Today is a cool and breezy day after the unusual warm spells we’ve had in the new year. I’m happily esconced in my sunny sunroom watching Bones on Prime Video. Murder mysteries is my rabbit hole/escape hatch from everything that needs escaping. Bones is perfect. It has crime, intrigue, humour, romance and science. It leaves me feeling good afterwards. I do try to keep it in check, allowing myself 2 episodes max at any one time. I do have an addiction disorder. I don’t want to let time roll away on me. After all, there’s real life to be lived.
I do have another addiction that also gives me a sense of well being. Can you guess what? I post photos on social media about it almost every day. It is cross country skiing. I almost feel embarrassed about how much I love it. Why do I love it so much? It is a solitary activity like swimming. I’m not good at either so they challenge me. I have no athletic talent whatsoever. In public school I failed tumbling. I was not on the track or volley ball team. Back in the days, swimming was a mandatory university class. I failed it but not university. I did drop out though – university that is. I was a very matured adult when I took up swimming again and a senior when I took up skiing.

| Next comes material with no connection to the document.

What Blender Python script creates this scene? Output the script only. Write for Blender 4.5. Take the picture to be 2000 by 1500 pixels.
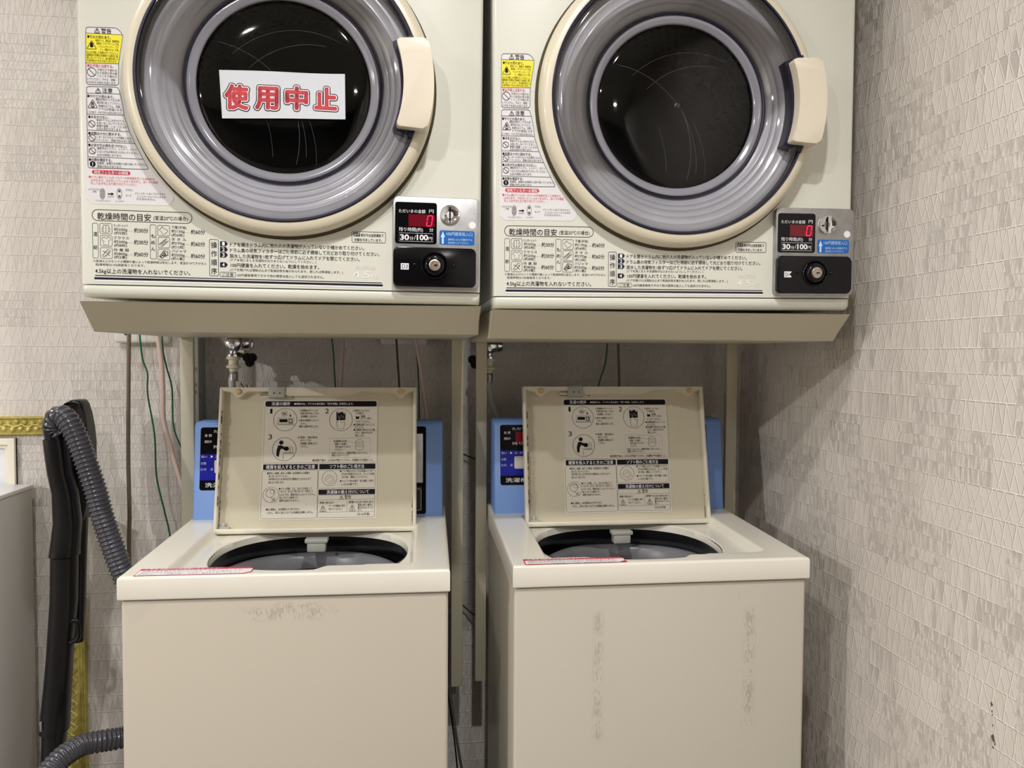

I guess you can say I’m in my second childhood. The second time around is better. I have a little more confidence. I’m not as easily embarrassed or care if I look stupid. I’m not competitive. I race only against myself. Skiing has taught me alot about life. There are slippery slopes everywhere. It is risky, life and skiing. Much as I love it, I’m always a little nervous before I go. I’m never raring and tearing to go at it. I’m the reluctant scarity cat, dragging my tail. Heading out in the car, there’s this video playing in my head about my fears and where I will fall. Once I’m on the track, I feel better and when I start out to meet the rising sun, a contented sigh goes through me. That is, until I come to a slippery slope. Uphill is a physical struggle. Down hill is a heart dropping free fall. I take a deep breath at the top, focus keeping my knees and ankles soft, give a little push and mutter my prayers. I never get comfortable enough that I don’t go through all the same thoughts and feelings each and every time. It’s a good thing. I will never lose the edge or the love. It’s the way I want to live my life, too.
There are days when I don’t feel that brave or strong. I have my rabbit holes along the ski trail where I can circumvent my scary spots. I just follow the rabbit tracks. In the words of Mary Oliver, I do not have to be good. I do not have to walk on my knees for a hundred miles through the desert repenting. I only have to let the soft animal of my body love what it loves.